Living in Texas for many years and watching typical Texas temp swings from mid 70's one day to sub freezing the next morning I've noticed it's a sudden temp swing that nails sensitive trees and plants and very much drives cold hardiness. You can throw that book "this tree is cold hardy to 28F" stuff out the door. If your trees have been subjected to near freezing temps before the big one hits they are in much better shape. I think the effect is one of sap and sugars translocation.
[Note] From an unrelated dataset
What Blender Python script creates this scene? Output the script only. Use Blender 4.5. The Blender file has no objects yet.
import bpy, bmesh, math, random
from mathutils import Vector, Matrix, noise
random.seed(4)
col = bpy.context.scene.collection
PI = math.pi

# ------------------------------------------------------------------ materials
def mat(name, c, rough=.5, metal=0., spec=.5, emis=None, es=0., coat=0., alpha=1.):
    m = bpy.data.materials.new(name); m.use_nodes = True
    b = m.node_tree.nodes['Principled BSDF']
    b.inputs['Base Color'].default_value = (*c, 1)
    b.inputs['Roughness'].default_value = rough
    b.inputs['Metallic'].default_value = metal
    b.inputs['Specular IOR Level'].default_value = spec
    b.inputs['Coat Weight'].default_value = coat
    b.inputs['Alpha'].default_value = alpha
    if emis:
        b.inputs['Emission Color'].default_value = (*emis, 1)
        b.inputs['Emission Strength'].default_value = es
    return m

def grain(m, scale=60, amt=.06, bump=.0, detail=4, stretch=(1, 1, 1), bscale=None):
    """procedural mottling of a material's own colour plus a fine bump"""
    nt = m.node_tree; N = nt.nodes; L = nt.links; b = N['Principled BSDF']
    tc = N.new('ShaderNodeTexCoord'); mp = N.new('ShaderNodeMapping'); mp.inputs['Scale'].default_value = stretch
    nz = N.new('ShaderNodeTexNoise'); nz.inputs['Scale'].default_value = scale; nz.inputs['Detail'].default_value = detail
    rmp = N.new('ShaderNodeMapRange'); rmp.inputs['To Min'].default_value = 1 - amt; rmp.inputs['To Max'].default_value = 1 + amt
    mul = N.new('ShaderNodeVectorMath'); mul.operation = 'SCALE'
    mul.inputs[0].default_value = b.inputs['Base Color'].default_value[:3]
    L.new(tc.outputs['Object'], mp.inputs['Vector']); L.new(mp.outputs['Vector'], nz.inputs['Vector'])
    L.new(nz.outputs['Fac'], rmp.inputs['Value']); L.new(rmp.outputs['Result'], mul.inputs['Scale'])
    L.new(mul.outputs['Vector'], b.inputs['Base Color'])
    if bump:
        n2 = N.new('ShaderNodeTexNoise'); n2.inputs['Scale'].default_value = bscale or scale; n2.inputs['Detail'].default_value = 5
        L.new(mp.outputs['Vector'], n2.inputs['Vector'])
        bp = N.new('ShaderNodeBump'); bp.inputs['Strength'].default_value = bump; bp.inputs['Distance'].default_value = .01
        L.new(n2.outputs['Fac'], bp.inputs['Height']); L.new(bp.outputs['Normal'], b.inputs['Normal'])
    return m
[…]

What's happening now is very wonky. I belong to a very active Facebook gardening group called Central Texas Backyard Gardeners and folks are seeing all kinds of strange stuff like a flush of water shoots low on trees and shrubs, etc. and of course lots of dead material. I have a few large Monterrey oak trees that normally would be pushing spring foliage in February. Most are still dormant or barely pushing - mid April!
The Uri Winter Storm we got which bopped right into N. Mexico was unprecedented. That super cold cyclonic system can and did move over mountains just as easy as plains.
What's crazy is Reed is pushing shoots from just above the graft to to about 8' up. The 3 trunks are those I selected that pushed after the 18F low in 2018.